The news that Microsoft plans to open another 75 stores on top of the 11 it already operates in the US should come as no surprise. Neither should the news that one of Amazon's businesses, BeautyBar.com, is planning a store in Manhasset, New York.
These will be the first of many such announcements that show the two faces of the internet. Pure play internet retailers, along with multichannel players in categories thought to be on their way to being gobbled up by the internet, will start opening stores in shopping centers and CBDs. They are recognising how important it is to market products in physical as well as virtual space, a thesis that Apple's 300+ stores has developed sublimely.
Shopping centre operators may want to think about how they can team up with internet players to make their properties more vibrant. This need not only involve having them occupy space but also helping to drive traffic to other tenants in the centre. Shopping centres will increasingly be part of the technology revolution rather than passive resistors.

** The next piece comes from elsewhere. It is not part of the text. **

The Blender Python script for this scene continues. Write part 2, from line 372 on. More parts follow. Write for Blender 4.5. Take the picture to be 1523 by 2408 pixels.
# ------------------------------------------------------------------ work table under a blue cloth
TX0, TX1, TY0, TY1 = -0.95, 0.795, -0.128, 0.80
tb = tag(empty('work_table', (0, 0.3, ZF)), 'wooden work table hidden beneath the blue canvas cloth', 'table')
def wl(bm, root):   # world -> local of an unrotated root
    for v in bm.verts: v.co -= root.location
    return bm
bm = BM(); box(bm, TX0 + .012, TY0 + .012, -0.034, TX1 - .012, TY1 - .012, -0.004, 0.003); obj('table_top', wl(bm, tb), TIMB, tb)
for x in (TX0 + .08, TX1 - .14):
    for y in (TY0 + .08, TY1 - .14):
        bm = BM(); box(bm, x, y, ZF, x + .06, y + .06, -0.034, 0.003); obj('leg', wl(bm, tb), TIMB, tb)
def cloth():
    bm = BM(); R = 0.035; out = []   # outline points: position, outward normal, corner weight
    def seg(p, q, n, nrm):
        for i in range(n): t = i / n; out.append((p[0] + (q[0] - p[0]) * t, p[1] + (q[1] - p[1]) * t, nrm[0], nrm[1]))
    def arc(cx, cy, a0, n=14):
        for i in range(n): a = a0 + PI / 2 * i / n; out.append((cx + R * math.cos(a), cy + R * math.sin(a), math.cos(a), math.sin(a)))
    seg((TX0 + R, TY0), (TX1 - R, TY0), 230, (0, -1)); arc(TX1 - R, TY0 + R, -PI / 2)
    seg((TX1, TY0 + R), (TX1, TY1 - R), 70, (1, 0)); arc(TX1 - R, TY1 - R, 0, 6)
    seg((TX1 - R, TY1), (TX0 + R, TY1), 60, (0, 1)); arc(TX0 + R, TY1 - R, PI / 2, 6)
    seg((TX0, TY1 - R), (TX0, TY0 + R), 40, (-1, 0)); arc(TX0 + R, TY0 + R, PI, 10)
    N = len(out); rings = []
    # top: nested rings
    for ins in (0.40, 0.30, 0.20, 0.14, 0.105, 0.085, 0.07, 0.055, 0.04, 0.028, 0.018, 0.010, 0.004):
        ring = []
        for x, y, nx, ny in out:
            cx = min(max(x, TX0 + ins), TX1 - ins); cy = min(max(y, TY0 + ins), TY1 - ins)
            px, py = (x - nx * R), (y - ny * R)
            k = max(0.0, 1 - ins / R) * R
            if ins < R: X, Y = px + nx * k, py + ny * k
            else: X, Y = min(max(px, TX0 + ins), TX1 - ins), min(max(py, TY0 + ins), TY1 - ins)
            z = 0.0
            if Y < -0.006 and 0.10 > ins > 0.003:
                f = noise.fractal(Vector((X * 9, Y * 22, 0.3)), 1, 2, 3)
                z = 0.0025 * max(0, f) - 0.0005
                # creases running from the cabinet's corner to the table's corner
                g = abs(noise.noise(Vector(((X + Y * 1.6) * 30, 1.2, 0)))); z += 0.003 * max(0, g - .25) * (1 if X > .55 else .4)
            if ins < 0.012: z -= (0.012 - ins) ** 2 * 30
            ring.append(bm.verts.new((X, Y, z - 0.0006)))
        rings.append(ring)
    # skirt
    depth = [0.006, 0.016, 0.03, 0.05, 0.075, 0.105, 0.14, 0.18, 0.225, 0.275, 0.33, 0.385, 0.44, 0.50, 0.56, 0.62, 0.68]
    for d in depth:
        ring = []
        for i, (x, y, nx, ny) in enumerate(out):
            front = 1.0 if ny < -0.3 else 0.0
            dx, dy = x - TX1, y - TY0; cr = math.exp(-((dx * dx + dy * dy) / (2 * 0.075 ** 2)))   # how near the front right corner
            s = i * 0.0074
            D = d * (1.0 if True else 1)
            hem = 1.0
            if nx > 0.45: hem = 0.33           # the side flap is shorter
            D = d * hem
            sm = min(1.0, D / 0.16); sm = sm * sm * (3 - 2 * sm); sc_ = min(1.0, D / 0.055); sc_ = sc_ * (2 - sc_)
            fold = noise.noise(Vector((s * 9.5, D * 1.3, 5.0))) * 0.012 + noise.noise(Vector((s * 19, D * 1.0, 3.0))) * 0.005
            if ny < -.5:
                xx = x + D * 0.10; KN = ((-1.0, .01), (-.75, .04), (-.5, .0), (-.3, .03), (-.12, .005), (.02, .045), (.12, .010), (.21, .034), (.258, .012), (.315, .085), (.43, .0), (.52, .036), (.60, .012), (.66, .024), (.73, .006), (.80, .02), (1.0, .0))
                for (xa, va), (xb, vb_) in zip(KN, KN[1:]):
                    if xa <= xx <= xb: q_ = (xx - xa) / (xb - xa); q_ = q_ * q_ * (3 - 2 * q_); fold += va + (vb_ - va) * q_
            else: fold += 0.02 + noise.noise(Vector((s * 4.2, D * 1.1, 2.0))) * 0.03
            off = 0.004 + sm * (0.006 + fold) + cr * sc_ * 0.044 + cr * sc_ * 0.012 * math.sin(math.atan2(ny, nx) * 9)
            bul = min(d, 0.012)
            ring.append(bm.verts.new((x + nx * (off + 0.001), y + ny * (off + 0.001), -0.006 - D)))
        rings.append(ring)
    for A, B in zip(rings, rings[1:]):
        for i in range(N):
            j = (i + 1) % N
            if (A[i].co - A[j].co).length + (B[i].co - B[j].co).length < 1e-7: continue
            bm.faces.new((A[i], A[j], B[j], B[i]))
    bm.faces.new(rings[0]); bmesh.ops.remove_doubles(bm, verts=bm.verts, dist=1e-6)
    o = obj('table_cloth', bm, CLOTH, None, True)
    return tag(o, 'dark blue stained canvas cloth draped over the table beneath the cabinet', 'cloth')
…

A number of factors, of which the internet is just one, are also combining to force shopping centres into reducing their dependency on fashion apparel. At the present time, shopping centre specialty space is heavily loaded toward apparel (over 40 per cent in most regional centres anywhere you go in the world). How much apparel in the tenant mix is "right" depends partly on competitive conditions in the specific market and partly on the quality of the tenants themselves. Landlords could be drawing up a strategic merchandise plan for each of their properties that targets a specific maximum threshold for apparel, taking into account both anchor and specialty stores.

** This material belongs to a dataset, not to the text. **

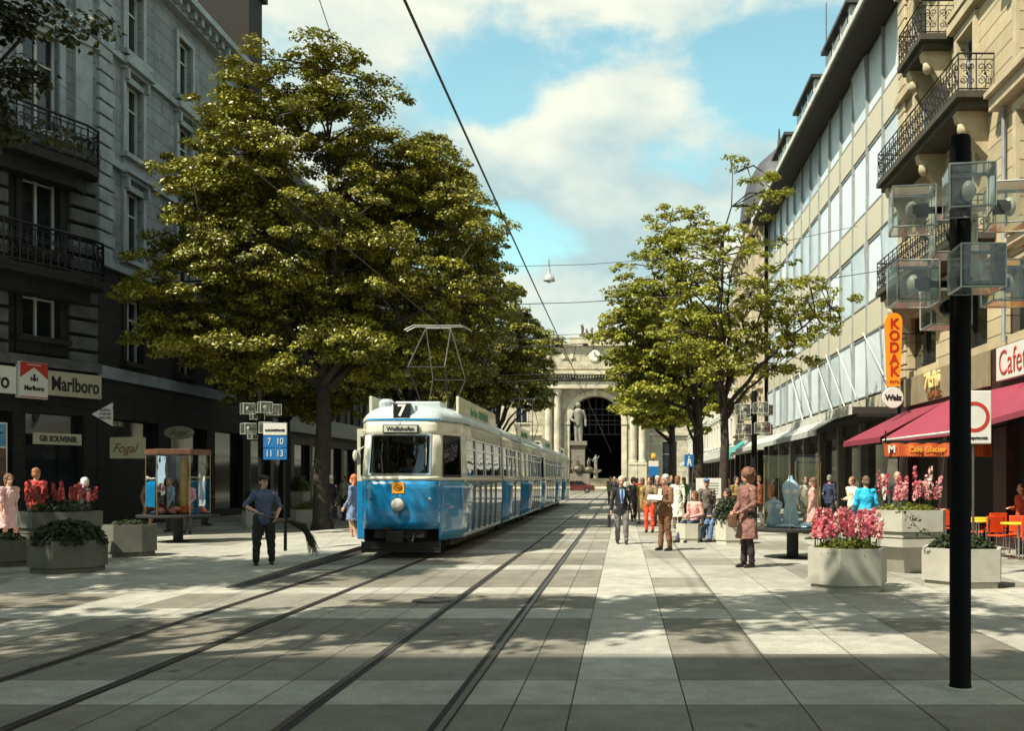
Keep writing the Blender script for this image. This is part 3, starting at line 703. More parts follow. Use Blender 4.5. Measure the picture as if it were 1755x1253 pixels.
# ------------------------------------------------------------------ ornate cream building on the right
cb = thing('cream_stone_building', 'cream stone building with black iron balconies above the red awnings', 'building', (RX, 22, 0))
W2 = Wall((RX - .05, 31.98), -PI / 2); Lo = 22.0; HO = 21.5
us = [2.4, 6.2, 10.2, 14.2, 18.2]
winrows = ((17.6, 2.3), (14.0, 2.6), (10.95, 2.3), (7.35, 2.6)); hs = []
for u in us:
    for z, h in winrows: hs.append((u - .6, u + .6, z, z + h))
low = [(.9, 3.6, 4.95, 6.6), (4.7, 7.6, 4.95, 6.6), (8.6, 11.6, 4.95, 6.6), (12.6, 15.6, 4.95, 6.6)]
hs += low
m = MB(); W2.holes(m, Lo, 4.75, HO, hs); m.build('wall', 'cream_stone', cb)
for z, h in winrows:
    pr = window_proto(1.2, h, 'hood' if z > 12 else '', surround='cream_trim', sub=3); put_windows(pr, W2, cb, [(u, z) for u in us]); kill(pr)
for h in low: q = MB(); W2.bx(q, h[0], h[1], -.24, -.2, h[2], h[3]); f = q.build('window', 'pane', cb); q = MB(); W2.bx(q, (h[0] + h[1]) / 2 - .04, (h[0] + h[1]) / 2 + .04, -.197, -.12, h[2], h[3]); q.build('mullion', 'darkshop', f)
q = MB()
for i in range(40):
    z = 4.8 + i * .42
    if z > HO - .5: break
    W2.bx(q, -.02, .75, 0.0, .1, z, z + .37)
q.build('quoins', 'cream_trim', cb, bevel=.02)
q = MB(); W2.bx(q, 0, Lo, 0, .22, 13.55, 13.8); W2.bx(q, 0, Lo, 0, .22, 17.0, 17.25); W2.bx(q, 8.5, Lo, 0, .3, 10.3, 10.6); W2.bx(q, 8.5, Lo, 0, .42, 10.603, 10.72); W2.bx(q, 0, Lo, 0, .15, 6.95, 7.15)
q.build('string_course', 'cream_trim', cb)
for z, h in winrows[1:3]:
    for u in us[2:]:
        q = MB(); W2.bx(q, u - 1.05, u + 1.05, 0, .5, z + h + .42, z + h + .55); W2.bx(q, u - 1.2, u + 1.2, 0, .62, z + h + .553, z + h + .68)
        for s_ in (-1, 1): W2.bx(q, u + s_ * .95 - .12, u + s_ * .95 + .12, 0, .35, z + h - .1, z + h + .42)
        q.build('window_hood', 'cream_trim', cb)
q = MB(); W2.bx(q, 0, Lo, 0, .7, HO, HO + .5); q.build('cornice', 'cream_trim', cb)
q = MB(); W2.bx(q, 0, Lo, -13, -.3, .01, HO); q.build('building_core', 'dark', cb)
MT['mauve_wall'] = M('dark red shop front', (.035, .012, .012), .5, var=.4)
hs = [(.8, 3.8, .3, 3.3), (4.6, 8.0, .05, 3.3), (8.8, 12.2, .3, 3.3), (13, 16.4, .3, 3.3), (17.2, 20.6, .3, 3.3)]
m = MB(); W2.holes(m, Lo, 0, 4.75, hs, depth=.5); m.build('shop_front', 'mauve_wall', cb)
for h in hs: q = MB(); W2.bx(q, h[0], h[1], -.5, -.46, h[2], h[3]); q.build('shop_window', 'shopglass', cb)
for k, (ua, ub, z, dp) in enumerate(((.5, 8.1, 10.98, .92), (.4, 8.2, 7.55, .92), (2.9, 5.2, 13.66, .92), (2.2, 6.6, 17.1, .92))):
    s = MB(); W2.bx(s, ua, ub, 0, dp, z - .16, z); W2.bx(s, ua + .15, ub - .15, 0, dp - .12, z - .34, z - .163)
    bal = s.build('balcony', M('shaded balcony stone', (.05, .045, .032), .85, var=.3), cb)  # slab colour blackened to stand for the shade below the balconies
    r = MB(); railing(r, [W2.p(ua + .04, 0, z), W2.p(ua + .04, dp - .05, z), W2.p(ub - .04, dp - .05, z), W2.p(ub - .04, 0, z)], .9, .016, .45); r.build('railing', 'black_iron', bal)
    for u in ([ua + .5, ub - .5] if ub - ua < 5 else [ua + .6, (ua + ub) / 2, ub - .6]):
        b_ = MB(); pf = [(0, z - .345), (dp - .15, z - .345), (dp - .2, z - .55), (dp * .55, z - .75), (dp * .35, z - 1.1), (0.0, z - 1.45)]
        vs = [W2.p(u - .16, d, zz) for d, zz in pf] + [W2.p(u + .16, d, zz) for d, zz in pf]; n = len(pf)
        b_.add(vs, [tuple(range(n - 1, -1, -1)), tuple(range(n, 2 * n))] + [(i, (i + 1) % n, n + (i + 1) % n, n + i) for i in range(n)])
        b_.ell(W2.p(u, dp * .62, z - .72), (.14, .2, .2), 8, 6)
        b_.build('bracket', 'cream_trim', bal, smooth=True)
# drainpipe
q = MB(); q.tube([W2.p(8.9, .1, 4.8), W2.p(8.9, .1, 10.3)], .05, 6); q.build('drainpipe', 'grey_trim', cb)

# signs and awnings on it
MT['awn_red'] = M('burgundy awning cloth', (.24, .028, .052), .75, var=.1, scale=1.2)
MT['awn_dark'] = M('dark red awning cloth', (.20, .02, .04), .8, var=.15)
MT['valance'] = M('orange brown valance cloth', (.40, .07, .012), .8, var=.12)
s = wallsign(W2, 8.6, 17, 3.90, 4.68, .16, .15, 'white', 'cafeteria_sign', 'long white sign with red lettering above the red awning beside the lamp post', 'sign')
textmesh('Cafeteria', .84, s, 'sign_red', W2.p(8.78, .17, 4.27), W2.a, .88, -.012, .01, 'LEFT')
s = wallsign(W2, .75, 7.9, 3.85, 4.72, .12, .1, M('beige fascia', (.24, .20, .12), .6), 'shop_sign', 'beige fascia board with pale yellow letters behind the round sign', 'sign')
textmesh('7chi', .62, s, M('yellow letters', (.75, .62, .25), .4), W2.p(3.7, .13, 4.42), W2.a, 1.3, .02, .05)
textmesh('BÜHLER', .26, s, 'ink_brown', W2.p(3.9, .13, 4.0), W2.a, 1.3, .01, .03)
def cloth(name, label, cat, vs, fs, mat, group=None, th=.02, parts=()):
    t = thing(name, label, cat, vs[0], group); o = MB().add(vs, fs).build('cloth', mat, t)
    sl = o.modifiers.new('s', 'SOLIDIFY'); sl.thickness = th; return t
a1 = cloth('shop_awning', 'dark red awning at the corner of the cream building beside the canopy', 'awning', [(8.9, 31.2, 3.72), (8.9, 27.4, 3.72), (7.0, 27.0, 2.74), (6.9, 31.0, 2.74), (7.0, 27.0, 2.6), (6.9, 31.0, 2.6), (8.9, 31.2, 2.74)], [(0, 1, 2, 3), (3, 2, 4, 5), (0, 3, 6)], 'awn_dark', 'red awnings')
for y in (31.15, 27.5): MB().tube([(8.9, y, 2.9), (7.05, y - .2, 2.72)], .025, 5).build('awning_arm', 'black_iron', a1)
a2 = cloth('shop_awning', 'burgundy awning above the orange café valance', 'awning', [(8.9, 27.2, 3.74), (8.9, 21.9, 3.74), (7.75, 21.6, 2.72), (7.0, 26.7, 2.66), (7.0, 26.7, 2.56), (7.75, 21.6, 2.62)], [(0, 1, 2, 3), (3, 2, 5, 4)], 'awn_red', 'red awnings')
MB().tube([(7.0, 26.7, 2.64), (7.75, 21.6, 2.7)], .035, 6).build('front_rail', 'fascia_white', a2)
for y in (26.9, 22.2): MB().tube([(8.9, y, 2.9), (7.2 + (27 - y) * .14, y - .2, 2.66)], .025, 5).build('awning_arm', 'black_iron', a2)
a3 = cloth('shop_awning', 'burgundy awning below the red lettered sign', 'awning', [(8.9, 21.7, 3.76), (8.9, 14.5, 3.76), (6.5, 14.5, 2.8), (7.65, 21.4, 2.8), (7.65, 21.4, 2.7), (6.5, 14.5, 2.7)], [(0, 1, 2, 3), (3, 2, 5, 4)], 'awn_red', 'red awnings')
for y in (21.2, 15): MB().tube([(8.9, y, 2.9), (7.65 - (21.4 - y) * .167, y - .1, 2.78)], .025, 5).build('awning_arm', 'black_iron', a3)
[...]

While Myer in Australia has been building a grand monument to itself on Bourke Street, most of the world’s premier department store companies have been going small and customized with their new units, breaking out of the old 20,000 sq.m box blueprint. Some of the new department stores in value shopping centers are as small as 2,000 sq.m. This makes sense for a variety of reasons. First, you have to edit your assortment to suit the size and preferences of the local market. One size fits all just doesn’t cut it anymore. Second, the local real estate opportunity might not fit the box you’ve been accustomed to building. This is typical of infill situations. Third, department stores like other retailers that operate out of large formats are experimenting with models that will allow them to replace physical store space with e-commerce. Nordstrom and J.C. Penney in the U.S. are both getting very good at this in their different ways. By making their warehouse and store inventories both accessible to the customer at home and in the store, they accomplish several objectives at the same time: - Put their customers in more control of the shopping process by given them more choices as to where and how a transaction is completed
- Free up existing store space for other uses and open up the possibility of using smaller stores
- Capture sales that might in the past have slipped away when a customer fails to find the exact item he or she wanted in the store
Sears, another national department store chain is going a step further and while it pushes sales online it is actively subletting large amounts of redundant space within its boxes to other retailers and even non-retail users. It isn’t just the department stores that are doing this of course. Any retailer working out of a large format has to be looking at e-commerce as a way of slimming down on physical real estate. Shopping center operators needn’t worry too much because while the big formats are trying to slim down there are usually smaller fry wanting to bulk up on space, particularly if it means obtaining access to real estate that it wouldn’t have had a shot at in the past. Of course, it means shopping centres will need to be configured differently to accommodate these changes, but that’s a story for another time.